◆ **Given data**

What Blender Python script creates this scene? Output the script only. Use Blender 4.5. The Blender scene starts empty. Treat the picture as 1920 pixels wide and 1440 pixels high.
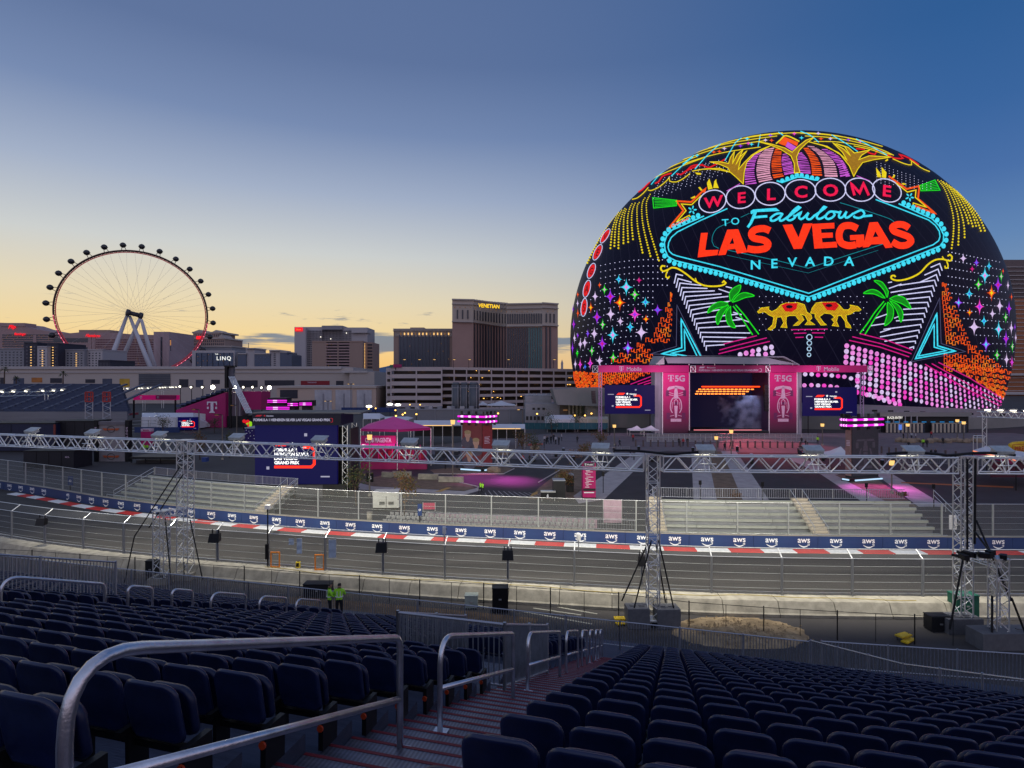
import bpy, bmesh, math, random
from mathutils import Vector, Matrix, noise
random.seed(7)
sc = bpy.context.scene
C = sc.collection
PI = math.pi
# ---------------------------------------------------------------- camera
F, CX, CY, CZ = 1100.0, 960.0, 712.0, 17.0        # focal length and horizon in photograph pixels, eye height in metres
cam = bpy.data.objects.new('camera', bpy.data.cameras.new('camera')); C.objects.link(cam); sc.camera = cam
cam.location = (0, 0, CZ); cam.rotation_euler = (PI/2, 0, 0)
cam.data.sensor_width = 36; cam.data.lens = 36*F/1920; cam.data.shift_y = (CY-720)/1920
cam.data.clip_start = 0.1; cam.data.clip_end = 20000
sc.view_settings.view_transform = 'Standard'; sc.view_settings.look = 'None'
sc.view_settings.exposure = 0; sc.view_settings.gamma = 1
sc.render.engine = 'CYCLES'
sc.cycles.use_denoising = True
sc.cycles.max_bounces = 5; sc.cycles.diffuse_bounces = 2; sc.cycles.glossy_bounces = 2
sc.cycles.transparent_max_bounces = 12; sc.cycles.sample_clamp_indirect = 4

def lin(c):
    f = lambda v: v/12.92 if v <= 0.04045 else ((v+0.055)/1.055)**2.4
    return tuple(f(v/255.0) for v in c[:3]) + (1.0,)
# ---------------------------------------------------------------- dusk sky
SUN_AZ = math.radians(-30)
w = bpy.data.worlds.new('World'); sc.world = w; w.use_nodes = True
nt = w.node_tree; nd = nt.nodes; lk = nt.links
bg = nd['Background']; bg.inputs[1].default_value = 1.0
def N(tree, t, **kw):
    n = tree.nodes.new(t)
    for k, v in kw.items(): setattr(n, k, v)
    return n
def M2(tree, op, a, b=None, clamp=False):
    n = tree.nodes.new('ShaderNodeMath'); n.operation = op; n.use_clamp = clamp
    for i, v in enumerate((a, b)):
        if v is None: continue
        if isinstance(v, (int, float)): n.inputs[i].default_value = v
        else: tree.links.new(v, n.inputs[i])
    return n.outputs[0]
def ramp(tree, fac, stops, interp='LINEAR'):
    r = tree.nodes.new('ShaderNodeValToRGB'); r.color_ramp.interpolation = interp
    e = r.color_ramp.elements
    while len(e) > 1: e.remove(e[0])
    e[0].position = stops[0][0]; e[0].color = lin(stops[0][1])
    for p, c in stops[1:]:
        x = e.new(p); x.color = lin(c)
    tree.links.new(fac, r.inputs[0]); return r.outputs[0]
tc = N(nt, 'ShaderNodeTexCoord'); sep = N(nt, 'ShaderNodeSeparateXYZ'); lk.new(tc.outputs['Generated'], sep.inputs[0])
x, y, z = sep.outputs
hl = M2(nt, 'SQRT', M2(nt, 'ADD', M2(nt, 'MULTIPLY', x, x), M2(nt, 'ADD', M2(nt, 'MULTIPLY', y, y), 1e-6)))
dot = M2(nt, 'DIVIDE', M2(nt, 'ADD', M2(nt, 'MULTIPLY', x, math.sin(SUN_AZ)), M2(nt, 'MULTIPLY', y, math.cos(SUN_AZ))), hl)
zz = M2(nt, 'MAXIMUM', z, 0.0)
warm = ramp(nt, zz, [(0, (252, 194, 106)), (.035, (252, 206, 130)), (.075, (244, 216, 158)), (.125, (232, 217, 182)), (.2, (206, 209, 207)), (.29, (164, 177, 200)), (.38, (120, 140, 178)), (.47, (96, 117, 158)), (1, (66, 92, 140))])
cold = ramp(nt, zz, [(0, (150, 160, 170)), (.06, (140, 158, 176)), (.12, (122, 150, 182)), (.19, (98, 134, 180)), (.27, (74, 112, 168)), (.35, (58, 101, 158)), (.45, (48, 93, 149)), (1, (44, 74, 124))])
mr = N(nt, 'ShaderNodeMapRange', interpolation_type='SMOOTHSTEP'); lk.new(dot, mr.inputs[0])
mr.inputs[1].default_value = .36; mr.inputs[2].default_value = 1.04
back = ramp(nt, zz, [(0, (176, 160, 172)), (.14, (206, 178, 188)), (.3, (168, 168, 200)), (.5, (116, 140, 184)), (1, (60, 88, 136))])   # pink belt opposite the sunset, added out of view to brighten walls facing it
mrb = N(nt, 'ShaderNodeMapRange', interpolation_type='SMOOTHSTEP'); lk.new(dot, mrb.inputs[0]); mrb.inputs[1].default_value = -.7; mrb.inputs[2].default_value = .2
mxb = N(nt, 'ShaderNodeMix', data_type='RGBA'); lk.new(mrb.outputs[0], mxb.inputs[0]); lk.new(back, mxb.inputs[6]); lk.new(cold, mxb.inputs[7])
mx = N(nt, 'ShaderNodeMix', data_type='RGBA'); lk.new(mr.outputs[0], mx.inputs[0]); lk.new(mxb.outputs[2], mx.inputs[6]); lk.new(warm, mx.inputs[7])
# low cloud bank and a few wisps near the horizon
mp = N(nt, 'ShaderNodeMapping'); lk.new(tc.outputs['Generated'], mp.inputs[0]); mp.inputs[3].default_value = (4, 4, 42); mp.inputs[1].default_value = (.6, 0, .4)
n1 = N(nt, 'ShaderNodeTexNoise'); lk.new(mp.outputs[0], n1.inputs[0]); n1.inputs['Scale'].default_value = 1.5; n1.inputs['Detail'].default_value = 8; n1.inputs['Roughness'].default_value = .55
az = M2(nt, 'DIVIDE', x, hl); azr = M2(nt, 'ADD', M2(nt, 'MULTIPLY', az, .5), .5)
bankz = ramp(nt, zz, [(0, (0,)*3), (.012, (60,)*3), (.03, (150,)*3), (.043, (185,)*3), (.05, (206,)*3), (.066, (208,)*3), (.076, (185,)*3), (.086, (130,)*3), (.095, (0,)*3)])
banks = ramp(nt, azr, [(0, (90,)*3), (.26, (80,)*3), (.285, (245,)*3), (.5, (255,)*3), (.7, (225,)*3), (1, (180,)*3)])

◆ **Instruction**
Return exactly what appears from the opening line of the material through the line with "sc.cycles.transparent_max_bounces = 12;", apart from the pictures.

◆ **The output**
What Blender Python script creates this scene? Output the script only. Use Blender 4.5. The Blender scene starts empty. Treat the picture as 1920 pixels wide and 1440 pixels high.
import bpy, bmesh, math, random
from mathutils import Vector, Matrix, noise
random.seed(7)
sc = bpy.context.scene
C = sc.collection
PI = math.pi
# ---------------------------------------------------------------- camera
F, CX, CY, CZ = 1100.0, 960.0, 712.0, 17.0        # focal length and horizon in photograph pixels, eye height in metres
cam = bpy.data.objects.new('camera', bpy.data.cameras.new('camera')); C.objects.link(cam); sc.camera = cam
cam.location = (0, 0, CZ); cam.rotation_euler = (PI/2, 0, 0)
cam.data.sensor_width = 36; cam.data.lens = 36*F/1920; cam.data.shift_y = (CY-720)/1920
cam.data.clip_start = 0.1; cam.data.clip_end = 20000
sc.view_settings.view_transform = 'Standard'; sc.view_settings.look = 'None'
sc.view_settings.exposure = 0; sc.view_settings.gamma = 1
sc.render.engine = 'CYCLES'
sc.cycles.use_denoising = True
sc.cycles.max_bounces = 5; sc.cycles.diffuse_bounces = 2; sc.cycles.glossy_bounces = 2
sc.cycles.transparent_max_bounces = 12; sc.cycles.sample_clamp_indirect = 4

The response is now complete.